— Start Supplied information —
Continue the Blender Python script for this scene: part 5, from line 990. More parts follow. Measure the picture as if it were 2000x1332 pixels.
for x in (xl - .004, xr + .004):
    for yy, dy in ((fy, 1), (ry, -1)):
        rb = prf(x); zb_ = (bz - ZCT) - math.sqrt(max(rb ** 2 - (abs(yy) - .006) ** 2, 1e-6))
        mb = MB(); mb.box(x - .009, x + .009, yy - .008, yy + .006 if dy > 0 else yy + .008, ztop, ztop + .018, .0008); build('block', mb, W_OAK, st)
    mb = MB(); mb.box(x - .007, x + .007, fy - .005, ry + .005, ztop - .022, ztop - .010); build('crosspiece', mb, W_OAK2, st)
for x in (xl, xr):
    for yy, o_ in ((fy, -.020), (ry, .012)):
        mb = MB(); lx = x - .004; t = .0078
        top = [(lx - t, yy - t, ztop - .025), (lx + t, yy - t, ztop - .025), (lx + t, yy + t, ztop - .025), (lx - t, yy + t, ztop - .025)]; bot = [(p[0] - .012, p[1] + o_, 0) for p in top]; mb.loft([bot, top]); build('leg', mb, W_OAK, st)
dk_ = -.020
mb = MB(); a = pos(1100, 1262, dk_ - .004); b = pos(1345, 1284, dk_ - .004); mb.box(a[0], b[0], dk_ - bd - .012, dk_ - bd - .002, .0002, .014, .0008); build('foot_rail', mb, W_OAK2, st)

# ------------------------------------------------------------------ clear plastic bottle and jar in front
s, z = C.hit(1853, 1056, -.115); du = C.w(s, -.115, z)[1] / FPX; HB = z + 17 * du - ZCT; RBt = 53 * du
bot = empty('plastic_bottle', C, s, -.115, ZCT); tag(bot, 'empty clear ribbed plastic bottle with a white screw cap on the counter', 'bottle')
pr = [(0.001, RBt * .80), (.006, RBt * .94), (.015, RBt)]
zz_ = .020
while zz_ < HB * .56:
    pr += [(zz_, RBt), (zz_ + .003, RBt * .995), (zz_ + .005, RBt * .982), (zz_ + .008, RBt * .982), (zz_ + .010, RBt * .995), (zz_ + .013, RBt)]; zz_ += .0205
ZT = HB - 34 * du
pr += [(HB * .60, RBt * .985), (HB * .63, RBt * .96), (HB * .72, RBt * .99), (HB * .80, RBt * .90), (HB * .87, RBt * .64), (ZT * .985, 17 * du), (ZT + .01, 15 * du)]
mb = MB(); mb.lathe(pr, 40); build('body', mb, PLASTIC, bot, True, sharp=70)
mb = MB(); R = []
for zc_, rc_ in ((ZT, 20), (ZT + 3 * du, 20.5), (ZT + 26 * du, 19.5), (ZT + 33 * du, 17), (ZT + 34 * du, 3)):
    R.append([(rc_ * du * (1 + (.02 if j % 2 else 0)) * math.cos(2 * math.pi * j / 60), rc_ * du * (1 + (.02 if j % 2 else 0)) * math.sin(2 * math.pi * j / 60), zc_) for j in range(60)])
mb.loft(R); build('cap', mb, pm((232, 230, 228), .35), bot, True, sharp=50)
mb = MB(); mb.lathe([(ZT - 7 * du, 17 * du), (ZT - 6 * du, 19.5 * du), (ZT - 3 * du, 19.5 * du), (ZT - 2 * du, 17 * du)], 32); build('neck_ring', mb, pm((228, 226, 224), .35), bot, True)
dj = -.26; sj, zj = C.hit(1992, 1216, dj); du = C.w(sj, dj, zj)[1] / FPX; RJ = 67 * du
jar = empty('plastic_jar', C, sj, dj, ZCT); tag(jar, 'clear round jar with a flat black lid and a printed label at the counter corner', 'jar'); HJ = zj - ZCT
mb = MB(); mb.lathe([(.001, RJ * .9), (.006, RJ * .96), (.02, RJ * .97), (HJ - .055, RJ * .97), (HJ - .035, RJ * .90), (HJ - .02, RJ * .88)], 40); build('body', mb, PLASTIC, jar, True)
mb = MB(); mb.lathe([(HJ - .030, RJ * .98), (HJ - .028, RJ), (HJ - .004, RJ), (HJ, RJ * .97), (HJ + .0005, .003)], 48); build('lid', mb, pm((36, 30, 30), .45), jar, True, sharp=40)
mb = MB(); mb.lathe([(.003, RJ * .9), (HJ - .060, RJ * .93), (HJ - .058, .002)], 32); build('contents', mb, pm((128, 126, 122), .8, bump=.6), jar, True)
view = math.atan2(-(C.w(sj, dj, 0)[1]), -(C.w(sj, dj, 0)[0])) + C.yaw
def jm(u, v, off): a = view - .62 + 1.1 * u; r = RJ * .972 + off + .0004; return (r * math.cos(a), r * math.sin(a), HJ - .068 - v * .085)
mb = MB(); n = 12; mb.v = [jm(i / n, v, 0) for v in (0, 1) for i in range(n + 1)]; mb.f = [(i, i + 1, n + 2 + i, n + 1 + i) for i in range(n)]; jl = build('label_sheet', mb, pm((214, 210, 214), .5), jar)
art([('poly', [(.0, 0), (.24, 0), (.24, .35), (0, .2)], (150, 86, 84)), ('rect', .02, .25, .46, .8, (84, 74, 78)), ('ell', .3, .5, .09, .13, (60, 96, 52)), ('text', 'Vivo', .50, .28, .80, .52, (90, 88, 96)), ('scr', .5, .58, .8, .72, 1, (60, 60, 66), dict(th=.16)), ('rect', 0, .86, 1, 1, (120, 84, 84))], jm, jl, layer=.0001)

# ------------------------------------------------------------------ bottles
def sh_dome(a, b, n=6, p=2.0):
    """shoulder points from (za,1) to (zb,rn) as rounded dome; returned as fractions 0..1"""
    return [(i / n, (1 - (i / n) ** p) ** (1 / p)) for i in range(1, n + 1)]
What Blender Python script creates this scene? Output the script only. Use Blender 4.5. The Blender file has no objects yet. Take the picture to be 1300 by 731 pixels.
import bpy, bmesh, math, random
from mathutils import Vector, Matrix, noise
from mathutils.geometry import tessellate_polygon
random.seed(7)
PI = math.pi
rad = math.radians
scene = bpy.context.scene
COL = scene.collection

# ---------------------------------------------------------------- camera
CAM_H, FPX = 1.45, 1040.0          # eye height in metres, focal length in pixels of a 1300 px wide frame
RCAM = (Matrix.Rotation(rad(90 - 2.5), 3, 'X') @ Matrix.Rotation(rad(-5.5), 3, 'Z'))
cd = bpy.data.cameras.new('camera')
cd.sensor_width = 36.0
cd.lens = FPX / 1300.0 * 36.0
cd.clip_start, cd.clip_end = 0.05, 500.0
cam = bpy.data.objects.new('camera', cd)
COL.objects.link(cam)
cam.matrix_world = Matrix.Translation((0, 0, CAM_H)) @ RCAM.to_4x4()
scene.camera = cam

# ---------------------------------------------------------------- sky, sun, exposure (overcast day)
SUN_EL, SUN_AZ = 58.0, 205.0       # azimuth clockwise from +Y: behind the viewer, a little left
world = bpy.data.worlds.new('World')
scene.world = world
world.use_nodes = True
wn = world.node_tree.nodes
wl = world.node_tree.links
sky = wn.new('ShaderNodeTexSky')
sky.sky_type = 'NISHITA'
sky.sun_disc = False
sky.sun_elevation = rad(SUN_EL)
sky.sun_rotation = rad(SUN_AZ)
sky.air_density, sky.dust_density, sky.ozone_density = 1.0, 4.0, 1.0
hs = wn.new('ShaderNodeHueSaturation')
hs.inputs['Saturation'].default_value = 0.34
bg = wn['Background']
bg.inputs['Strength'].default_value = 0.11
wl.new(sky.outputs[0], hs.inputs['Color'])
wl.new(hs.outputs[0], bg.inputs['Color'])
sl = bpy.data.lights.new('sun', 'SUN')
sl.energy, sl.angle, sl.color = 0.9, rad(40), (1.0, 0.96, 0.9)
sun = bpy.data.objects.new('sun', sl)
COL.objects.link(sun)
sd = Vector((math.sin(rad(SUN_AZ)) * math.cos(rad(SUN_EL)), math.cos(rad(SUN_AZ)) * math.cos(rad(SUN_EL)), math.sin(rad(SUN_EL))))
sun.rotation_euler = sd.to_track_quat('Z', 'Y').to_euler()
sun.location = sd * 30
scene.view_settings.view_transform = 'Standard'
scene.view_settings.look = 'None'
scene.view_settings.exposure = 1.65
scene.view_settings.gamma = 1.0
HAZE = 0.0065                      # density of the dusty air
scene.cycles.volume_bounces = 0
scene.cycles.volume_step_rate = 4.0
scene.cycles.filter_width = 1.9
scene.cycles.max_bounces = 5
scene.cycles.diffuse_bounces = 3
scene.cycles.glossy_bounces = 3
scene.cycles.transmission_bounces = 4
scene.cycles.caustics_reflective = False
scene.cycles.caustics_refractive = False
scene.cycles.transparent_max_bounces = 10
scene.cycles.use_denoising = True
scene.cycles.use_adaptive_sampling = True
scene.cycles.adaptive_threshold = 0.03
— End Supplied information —
§ **Required work**: Set out every line from the material that contains the string "objects".

§ **Answer to the problem**:
What Blender Python script creates this scene? Output the script only. Use Blender 4.5. The Blender file has no objects yet. Take the picture to be 1300 by 731 pixels.
cam = bpy.data.objects.new('camera', cd)
COL.objects.link(cam)
sun = bpy.data.objects.new('sun', sl)
COL.objects.link(sun)